These days, Walt Willey, who studied fine arts at Southern Illinois University, is more likely to be found painting a portrait than studying a script.
The Ottawa native and former television soap opera star moved from his hometown to Nashville, Tenn., last year, after marrying Sarah Kaine, an actress and singer.
“I’m trying to do things I’ve never had the chance to do. I’m rewinding back to what I loved doing when I was 25 years old,” Willey said in a phone interview from his home.
He’s putting away the paintbrush this weekend and returning home for a Saturday, May 25, performance of “Wild Bill: An Evening with James Butler Hickok,” in the Canal Market Building on the La Salle County Historical Society Museum campus, 210 Clark St., Utica.
Willey wrote the play with fellow Ottawa native and lifelong friend Kim "Howard" Johnson and is staging it as part of Wild Bill Days, a festival taking over the museum campus Saturday and Sunday.
The Historical Society asked Willey to perform the show, which he has done twice in the past year, although not for a while in La Salle County.
“I do it as often as I can. It’s a nice surprise, and I’m honored to do it,” he said.
Hickok (1837-1876) was a Wild West scout, sharpshooter and lawman raised in Troy Grove. As a teenager, he tended mules that worked on the Illinois & Michigan Canal, where the Historical Society museum is located.
After a fight on the canal, Hickok fled back to his Troy Grove home and eventually to the western frontier, where his exploits have been recounted ever since.
“That’s what started his journey,” said Willey, who has done voluminous research on Hickok. “He needed to make money to get there so he started working on the canal."
After the fight, “He figured, ‘Let me get the hell out of here,’ and wanted to go anyway,” Willey said. “That was the last he was seen in these parts until after the Civil War.”
In addition to his one-man show, Willey has played Hickok for two seasons on the TV Western series “Gunslingers,” which has raised awareness for the one-man show.
“ ‘Gunslingers’ gets the message out that I am doing this,” he explained.
The play is made up of “modules,” Willey said, and is updated and retrofitted to reflect local color to appeal to its audiences. The Utica show will include a module about Hickok’s experiences growing up in Troy Grove.
“Wild Bill” will be followed by a question-and-answer and meet-and-greet session with audience members. Willey enjoys such moments and in the past has met and talked to Hickok relatives.

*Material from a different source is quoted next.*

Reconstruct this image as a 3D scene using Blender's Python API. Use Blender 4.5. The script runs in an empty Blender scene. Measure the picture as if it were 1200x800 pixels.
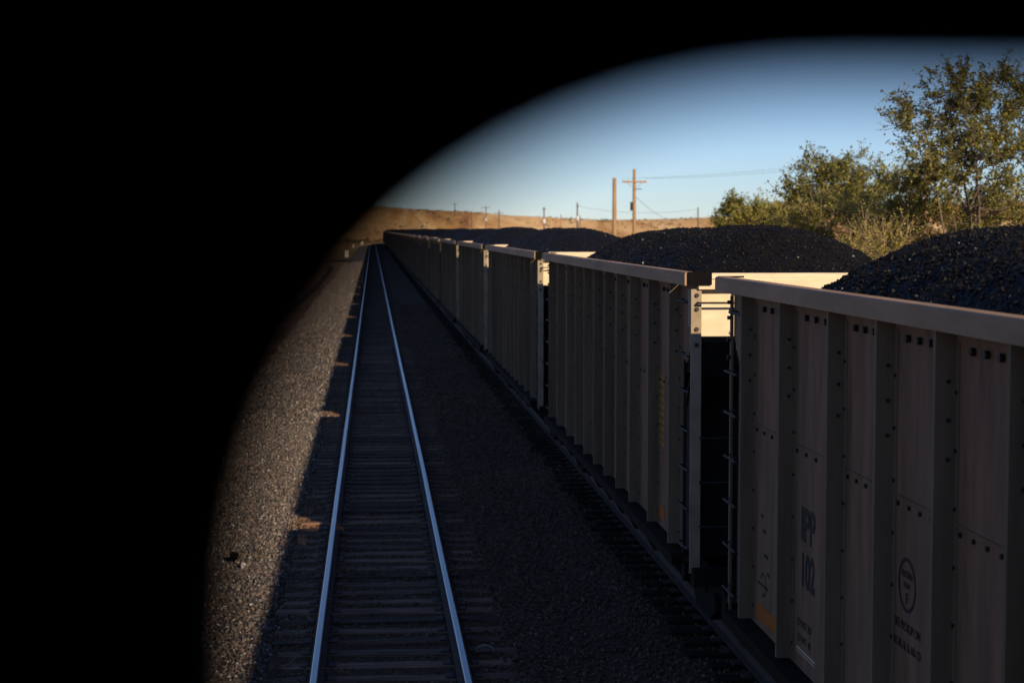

The actor portrayed Jackson Montgomery on the soap opera “All My Children” before the show was canceled in 2011. Every couple of years, he said, rumors float around that the show will be rebooted.
Should such a revival take place, would Willey want to be part of it?
“I don’t know. I did it for 25 years. I honestly don’t know. But I do love those people like family,” he said.
As for Ottawa, “I miss it like crazy,” said Willey, who added he might pick up a Bianchi’s Pizza while in town.
Pizza or not, Willey still has an appetite for playing Wild Bill Hickok.
Go info
• What: "Wild Bill: An Evening with James Butler Hickok," a one-man show by Walt Willey. Following the play, Willey will conduct a question-and-answer and meet-and-greet session.
• When: 7 p.m. Saturday, May 25
• Where: Canal Market Building on the La Salle County Historical Society Museum campus, 210 Clark St., Utica.